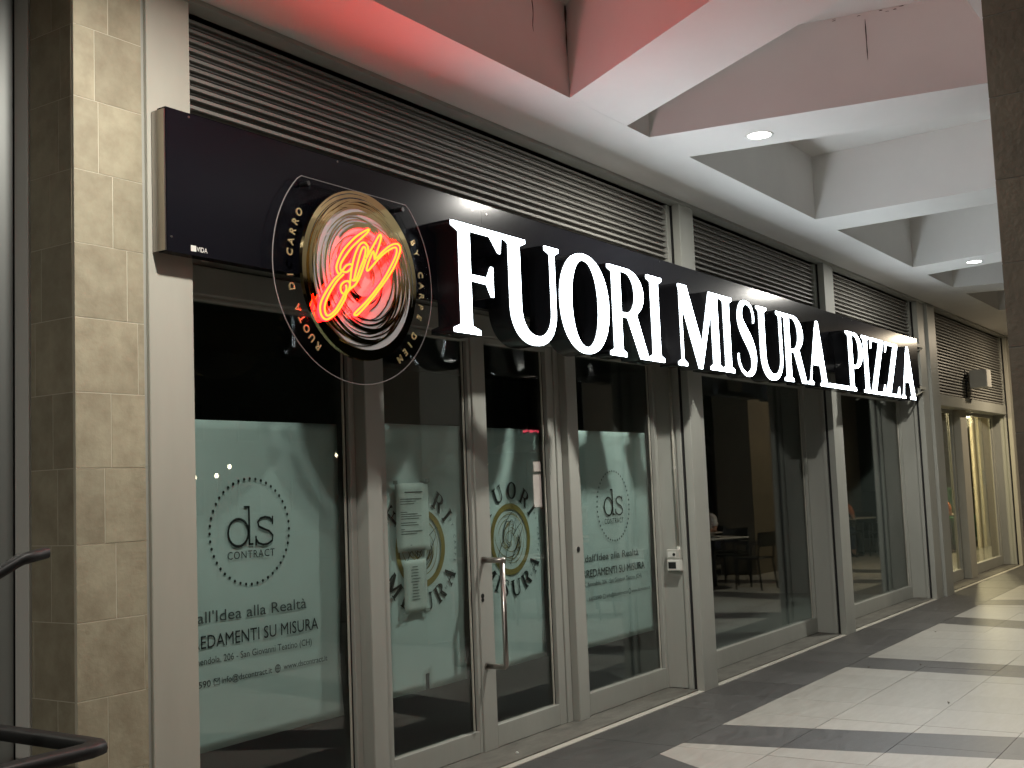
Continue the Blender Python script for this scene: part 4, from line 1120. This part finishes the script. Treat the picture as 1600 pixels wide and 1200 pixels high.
def tree(x, y, h, label, seed):
    rnd = random.Random(seed); t = thing('plane_tree', label, 'tree', (x, y, 0), 'trees on the plaza')
    tr = MB().tube([(x, y, 0), (x+.05, y, h*.3), (x-.05, y+.05, h*.6), (x, y, h*.8)], [.17, .13, .09, .04], 8)
    for k in range(6):
        a = rnd.uniform(0, 6.28); z = h*rnd.uniform(.4, .65); L = rnd.uniform(.8, 1.6)
        tr.tube([(x, y, z), (x+L*.5*cos(a), y+L*.5*sin(a), z+L*.5), (x+L*cos(a), y+L*sin(a), z+L*.9)], [.05, .03, .012], 5)
    tr.build('trunk', P['bark'], t, smooth=True)
    mb = MB()
    for k in range(2600):
        while True:
            p = Vector((rnd.uniform(-1, 1), rnd.uniform(-1, 1), rnd.uniform(-1, 1)))
            if p.length < 1 and rnd.random() < .3+.7*p.length: break
        c = Vector((x, y, h*.78))+Vector((p.x*1.9, p.y*1.9, p.z*h*.27)); s_ = rnd.uniform(.05, .11)
        u = Vector((rnd.gauss(0, 1), rnd.gauss(0, 1), rnd.gauss(0, 1))).normalized(); v_ = u.orthogonal().normalized()
        b = len(mb.v); mb.v += [tuple(c-u*s_), tuple(c+v_*s_*.5), tuple(c+u*s_), tuple(c-v_*s_*.5)]; mb.f.append([b, b+1, b+2, b+3])
    mb.build('crown', P['leaf'], t)
tree(28.8, -8.2, 5.5, 'slim tree nearest the arcade across the paving', 1)
tree(31.4, -9.0, 6.2, 'slim tree next to the nearest one', 2)
tree(37.0, -12.0, 6.5, 'taller tree farther right on the plaza', 3)
tree(22.5, -16.5, 6.0, 'tree beside the lamps in front of the long block', 4)
# litter: a few fallen leaves and crumbs on the tiles
for i, (x, y, lab) in enumerate(((10.02, -1.15, 'small dry leaf on the pale tiles nearest the charcoal band'), (8.45, -1.75, 'curled dry leaf on the pale tiles below the band'), (12.1, -.75, 'dry leaf by the dark border near the third column'), (9.75, -.8, 'tiny dry leaf beside the dark border edge'), (5.9, .14, 'pale crumb of mortar on the door threshold'), (19.1, -.25, 'white scrap on the dark tiles at the far window'))):
    mb = MB(); s_ = .022 if i < 4 else .014
    mb.v = [(x-s_, y, .004), (x, y-s_*.5, .010), (x+s_, y+.004, .005), (x+.003, y+s_*.5, .012), (x, y, .003)]
    mb.f = [[0, 1, 4], [1, 2, 4], [2, 3, 4], [3, 0, 4]]
    if i == 4: mb = MB().lathe(x, y, [(.004, .0145), (.011, .018), (.006, .027)], 6)
    o = mb.build('dry_leaf' if i < 4 else 'scrap', P['bark'] if i < 4 else P['plastw'], None, off=Vector((0, 0, 0)))
    tag(o, lab, 'litter', 'litter on the arcade floor')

**What you need to do:** Write out each line of the data exactly; the images should be left out.

**Response to this task:**
Continue the Blender Python script for this scene: part 4, from line 1120. This part finishes the script. Treat the picture as 1600 pixels wide and 1200 pixels high.
def tree(x, y, h, label, seed):
    rnd = random.Random(seed); t = thing('plane_tree', label, 'tree', (x, y, 0), 'trees on the plaza')
    tr = MB().tube([(x, y, 0), (x+.05, y, h*.3), (x-.05, y+.05, h*.6), (x, y, h*.8)], [.17, .13, .09, .04], 8)
    for k in range(6):
        a = rnd.uniform(0, 6.28); z = h*rnd.uniform(.4, .65); L = rnd.uniform(.8, 1.6)
        tr.tube([(x, y, z), (x+L*.5*cos(a), y+L*.5*sin(a), z+L*.5), (x+L*cos(a), y+L*sin(a), z+L*.9)], [.05, .03, .012], 5)
    tr.build('trunk', P['bark'], t, smooth=True)
    mb = MB()
    for k in range(2600):
        while True:
            p = Vector((rnd.uniform(-1, 1), rnd.uniform(-1, 1), rnd.uniform(-1, 1)))
            if p.length < 1 and rnd.random() < .3+.7*p.length: break
        c = Vector((x, y, h*.78))+Vector((p.x*1.9, p.y*1.9, p.z*h*.27)); s_ = rnd.uniform(.05, .11)
        u = Vector((rnd.gauss(0, 1), rnd.gauss(0, 1), rnd.gauss(0, 1))).normalized(); v_ = u.orthogonal().normalized()
        b = len(mb.v); mb.v += [tuple(c-u*s_), tuple(c+v_*s_*.5), tuple(c+u*s_), tuple(c-v_*s_*.5)]; mb.f.append([b, b+1, b+2, b+3])
    mb.build('crown', P['leaf'], t)
tree(28.8, -8.2, 5.5, 'slim tree nearest the arcade across the paving', 1)
tree(31.4, -9.0, 6.2, 'slim tree next to the nearest one', 2)
tree(37.0, -12.0, 6.5, 'taller tree farther right on the plaza', 3)
tree(22.5, -16.5, 6.0, 'tree beside the lamps in front of the long block', 4)
# litter: a few fallen leaves and crumbs on the tiles
for i, (x, y, lab) in enumerate(((10.02, -1.15, 'small dry leaf on the pale tiles nearest the charcoal band'), (8.45, -1.75, 'curled dry leaf on the pale tiles below the band'), (12.1, -.75, 'dry leaf by the dark border near the third column'), (9.75, -.8, 'tiny dry leaf beside the dark border edge'), (5.9, .14, 'pale crumb of mortar on the door threshold'), (19.1, -.25, 'white scrap on the dark tiles at the far window'))):
    mb = MB(); s_ = .022 if i < 4 else .014
    mb.v = [(x-s_, y, .004), (x, y-s_*.5, .010), (x+s_, y+.004, .005), (x+.003, y+s_*.5, .012), (x, y, .003)]
    mb.f = [[0, 1, 4], [1, 2, 4], [2, 3, 4], [3, 0, 4]]
    if i == 4: mb = MB().lathe(x, y, [(.004, .0145), (.011, .018), (.006, .027)], 6)
    o = mb.build('dry_leaf' if i < 4 else 'scrap', P['bark'] if i < 4 else P['plastw'], None, off=Vector((0, 0, 0)))
    tag(o, lab, 'litter', 'litter on the arcade floor')